++++ Dataset content

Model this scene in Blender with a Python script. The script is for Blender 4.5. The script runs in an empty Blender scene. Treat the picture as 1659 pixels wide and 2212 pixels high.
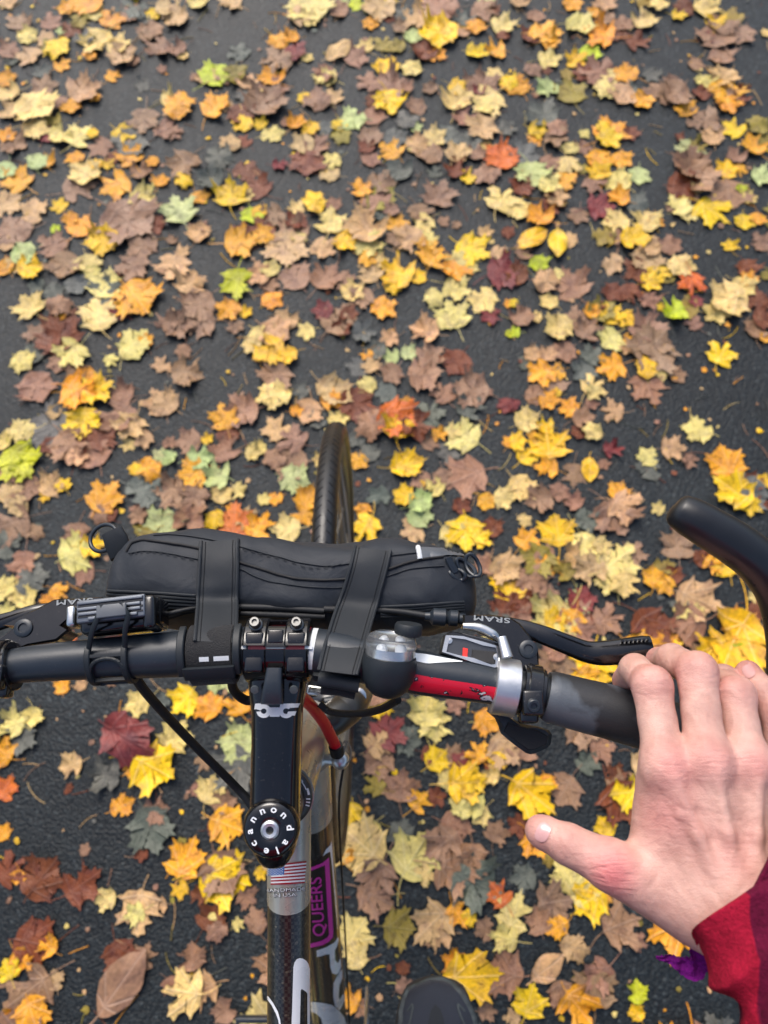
import bpy, bmesh, math, random
import numpy as np
from mathutils import Vector, Matrix, noise
from mathutils.bvhtree import BVHTree

SC = bpy.context.scene
COL = SC.collection
R = math.radians

# ------------------------------------------------------------------ camera
CAMZ, TILT, FPX = 1.5, 18.5, 1600.0
cam_d = bpy.data.cameras.new('camera')
cam = bpy.data.objects.new('camera', cam_d)
COL.objects.link(cam)
cam.location = (0, 0, CAMZ)
cam.rotation_euler = (R(TILT), 0, 0)
cam_d.sensor_fit = 'VERTICAL'
cam_d.sensor_height = 36.0
cam_d.lens = 36.0 * FPX / 2212.0
cam_d.clip_start = 0.02
cam_d.clip_end = 500
cam_d.dof.use_dof = True
cam_d.dof.focus_distance = 0.53
cam_d.dof.aperture_fstop = 6.8
SC.camera = cam

# ------------------------------------------------------------------ sky + light (overcast)
world = bpy.data.worlds.new('World')
SC.world = world
world.use_nodes = True
wn = world.node_tree
for n in list(wn.nodes): wn.nodes.remove(n)
sky = wn.nodes.new('ShaderNodeTexSky')
sky.sky_type = 'NISHITA'
sky.sun_disc = False
sky.sun_elevation = R(48)
sky.sun_rotation = R(-20)
sky.air_density = 1.0
sky.dust_density = 4.0
sky.ozone_density = 1.5
hsv = wn.nodes.new('ShaderNodeHueSaturation')
hsv.inputs['Saturation'].default_value = 1.0
bg = wn.nodes.new('ShaderNodeBackground')
bg.inputs['Strength'].default_value = 0.14
wo = wn.nodes.new('ShaderNodeOutputWorld')
wn.links.new(sky.outputs[0], hsv.inputs['Color'])
wn.links.new(hsv.outputs[0], bg.inputs[0])
wn.links.new(bg.outputs[0], wo.inputs[0])

sun_d = bpy.data.lights.new('sun', 'SUN')
sun_d.energy = 1.3
sun_d.angle = R(30)
sun_d.color = (1.0, 0.965, 0.92)
sun = bpy.data.objects.new('sun', sun_d)
COL.objects.link(sun)
sun.location = (0, 2, 6)
sun.rotation_euler = (R(-42), 0, R(20))

SC.view_settings.view_transform = 'Standard'
SC.view_settings.look = 'None'
SC.view_settings.gamma = 1
SC.view_settings.use_curve_mapping = False
SC.view_settings.exposure = 0.60

# ------------------------------------------------------------------ helpers
def at(px, py, z):
    """a point of the place: where the sight line through (px,py) meets height z"""
    a = (px - 829.5) / FPX
    b = -(py - 1106.0) / FPX
    t = R(TILT)
    d = Vector((a, math.sin(t) + b * math.cos(t), -math.cos(t) + b * math.sin(t)))
    k = (z - CAMZ) / d.z
    return Vector((0, 0, CAMZ)) + d * k

def ray(px, py):
    a = (px - 829.5) / FPX
    b = -(py - 1106.0) / FPX
    t = R(TILT)
    return Vector((a, math.sin(t) + b * math.cos(t), -math.cos(t) + b * math.sin(t))).normalized()

def empty(name, label, cat, loc=(0, 0, 0), group=None):
    o = bpy.data.objects.new(name, None)
    COL.objects.link(o)
    o.location = loc
    o.empty_display_size = 0.05
    o['label'] = label; o['category'] = cat
    if group: o['group'] = group
    return o

def link(name, me, mat=None, parent=None, label=None, kind=None, mats=None):
    o = bpy.data.objects.new(name, me)
    COL.objects.link(o)
    if mats:
        for m in mats: me.materials.append(m)
    elif mat is not None:
        me.materials.append(mat)
    if parent is not None:
        o.parent = parent
        if parent.type == 'EMPTY': o.matrix_parent_inverse = Matrix.Translation(-Vector(parent.location))
    if label: o['label'] = label
    if kind: o['kind'] = kind
    return o

def to_mesh(name, verts, faces, smooth=True):
    me = bpy.data.meshes.new(name)
    me.from_pydata([tuple(v) for v in verts], [], faces)
    me.update()
    if smooth: me.shade_smooth()
    return me

class MB:
    """collects shapes into one mesh"""
    def __init__(s): s.v = []; s.f = []; s.m = []; s.mi = 0
    def add(s, vs, fs):
        o = len(s.v); s.v += [Vector(v) for v in vs]
        s.f += [tuple(i + o for i in f) for f in fs]; s.m += [s.mi] * len(fs)
    def box(s, c, size, rot=None, bev=0.0):
        bm = bmesh.new()
        bmesh.ops.create_cube(bm, size=1)
        for v in bm.verts: v.co = Vector((v.co.x * size[0], v.co.y * size[1], v.co.z * size[2]))
        if bev > 0:
            bmesh.ops.bevel(bm, geom=list(bm.edges), offset=bev, segments=3, affect='EDGES', profile=0.5)
        M = rot if rot is not None else Matrix.Identity(3)
        c = Vector(c)
        bm.verts.index_update()
        s.add([c + M @ v.co for v in bm.verts], [[v.index for v in f.verts] for f in bm.faces])
        bm.free()
    def tube(s, pts, rad, n=14, cap=True, flat=1.0, up=None, close=False):
        """swept tube; rad: number or list; flat: b/a ratio; up: direction of the b axis"""
        pts = [Vector(p) for p in pts]
        N = len(pts)
        rs = rad if isinstance(rad, (list, tuple)) else [rad] * N
        tang = []
        for i in range(N):
            if close: t = pts[(i + 1) % N] - pts[i - 1]
            else: t = pts[min(i + 1, N - 1)] - pts[max(i - 1, 0)]
            tang.append(t.normalized())
        if up is None:
            up0 = Vector((0, 0, 1)) if abs(tang[0].z) < 0.9 else Vector((0, 1, 0))
        else: up0 = Vector(up)
        u = (up0 - tang[0] * up0.dot(tang[0])).normalized()
        vs, fs = [], []
        for i in range(N):
            if i: 
                u = (u - tang[i] * u.dot(tang[i])).normalized()
            w = tang[i].cross(u)
            for k in range(n):
                a = 2 * math.pi * k / n
                vs.append(pts[i] + w * (rs[i] * math.cos(a)) + u * (rs[i] * flat * math.sin(a)))
        M = N if close else N - 1
        for i in range(M):
            j = (i + 1) % N
            for k in range(n):
                k2 = (k + 1) % n
                fs.append((i * n + k, i * n + k2, j * n + k2, j * n + k))
        if cap and not close:
            fs.append(tuple(range(n - 1, -1, -1)))
            fs.append(tuple((N - 1) * n + k for k in range(n)))
        s.add(vs, fs)
    def lathe(s, c, axis, prof, n=28):
        """prof: list of (radius, height along axis)"""
        c = Vector(c); ax = Vector(axis).normalized()
        h = Vector((1, 0, 0)) if abs(ax.x) < 0.9 else Vector((0, 1, 0))
        u = (h - ax * h.dot(ax)).normalized(); w = ax.cross(u)
        vs, fs = [], []
        for r_, z_ in prof:
            for k in range(n):
                a = 2 * math.pi * k / n
                vs.append(c + ax * z_ + u * (r_ * math.cos(a)) + w * (r_ * math.sin(a)))
        for i in range(len(prof) - 1):
            for k in range(n):
                k2 = (k + 1) % n
                fs.append((i * n + k, i * n + k2, (i + 1) * n + k2, (i + 1) * n + k))
        if prof[0][0] > 1e-6: fs.append(tuple(range(n - 1, -1, -1)))
        if prof[-1][0] > 1e-6: fs.append(tuple((len(prof) - 1) * n + k for k in range(n)))
        s.add(vs, fs)
    def prism(s, outline, z0, z1, frame):
        """outline of (x,y), extruded z0..z1 in FRAME (4x4)"""
        n = len(outline)
        vs = [frame @ Vector((x, y, z0)) for x, y in outline] + [frame @ Vector((x, y, z1)) for x, y in outline]
        fs = [tuple(range(n - 1, -1, -1)), tuple(range(n, 2 * n))]
        for k in range(n):
            fs.append((k, (k + 1) % n, n + (k + 1) % n, n + k))
        s.add(vs, fs)
    def build(s, name, mat, parent=None, smooth=True, label=None, kind=None, mats=None, angle=38):
        me = bpy.data.meshes.new(name)
        me.from_pydata([tuple(v) for v in s.v], [], s.f)
        me.update()
        if mats:
            me.polygons.foreach_set('material_index', s.m)
        bm = bmesh.new(); bm.from_mesh(me)
        bmesh.ops.recalc_face_normals(bm, faces=bm.faces)
        if smooth:
            for e in bm.edges:
                if len(e.link_faces) == 2 and e.calc_face_angle(0) > R(angle): e.smooth = False
            for f in bm.faces: f.smooth = True
        bm.to_mesh(me); bm.free()
        return link(name, me, mat, parent, label, kind, mats)

def cr(pts, n=8):
    """Catmull-Rom through points"""
    P = [Vector(p) for p in pts]
    P = [P[0] * 2 - P[1]] + P + [P[-1] * 2 - P[-2]]
    out = []
    for i in range(1, len(P) - 2):
        for k in range(n):
            t = k / n
            a, b, c, d = P[i - 1], P[i], P[i + 1], P[i + 2]
            out.append(0.5 * ((2 * b) + (c - a) * t + (2 * a - 5 * b + 4 * c - d) * t * t + (3 * b - a - 3 * c + d) * t ** 3))
    out.append(P[-2])
    return out

def lerp(a, b, t): return a + (b - a) * t

# ------------------------------------------------------------------ materials
def mat_base(name):
    m = bpy.data.materials.new(name); m.use_nodes = True
    nt = m.node_tree
    return m, nt, nt.nodes['Principled BSDF']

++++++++

> _The exercise_
Leave out the pictures. Transcribe only the lines above, from the first through the one that contains "wn.links.new(bg.outputs[0], wo.inputs[0])".

> _Exercise response_
Model this scene in Blender with a Python script. The script is for Blender 4.5. The script runs in an empty Blender scene. Treat the picture as 1659 pixels wide and 2212 pixels high.
import bpy, bmesh, math, random
import numpy as np
from mathutils import Vector, Matrix, noise
from mathutils.bvhtree import BVHTree

SC = bpy.context.scene
COL = SC.collection
R = math.radians

# ------------------------------------------------------------------ camera
CAMZ, TILT, FPX = 1.5, 18.5, 1600.0
cam_d = bpy.data.cameras.new('camera')
cam = bpy.data.objects.new('camera', cam_d)
COL.objects.link(cam)
cam.location = (0, 0, CAMZ)
cam.rotation_euler = (R(TILT), 0, 0)
cam_d.sensor_fit = 'VERTICAL'
cam_d.sensor_height = 36.0
cam_d.lens = 36.0 * FPX / 2212.0
cam_d.clip_start = 0.02
cam_d.clip_end = 500
cam_d.dof.use_dof = True
cam_d.dof.focus_distance = 0.53
cam_d.dof.aperture_fstop = 6.8
SC.camera = cam

# ------------------------------------------------------------------ sky + light (overcast)
world = bpy.data.worlds.new('World')
SC.world = world
world.use_nodes = True
wn = world.node_tree
for n in list(wn.nodes): wn.nodes.remove(n)
sky = wn.nodes.new('ShaderNodeTexSky')
sky.sky_type = 'NISHITA'
sky.sun_disc = False
sky.sun_elevation = R(48)
sky.sun_rotation = R(-20)
sky.air_density = 1.0
sky.dust_density = 4.0
sky.ozone_density = 1.5
hsv = wn.nodes.new('ShaderNodeHueSaturation')
hsv.inputs['Saturation'].default_value = 1.0
bg = wn.nodes.new('ShaderNodeBackground')
bg.inputs['Strength'].default_value = 0.14
wo = wn.nodes.new('ShaderNodeOutputWorld')
wn.links.new(sky.outputs[0], hsv.inputs['Color'])
wn.links.new(hsv.outputs[0], bg.inputs[0])
wn.links.new(bg.outputs[0], wo.inputs[0])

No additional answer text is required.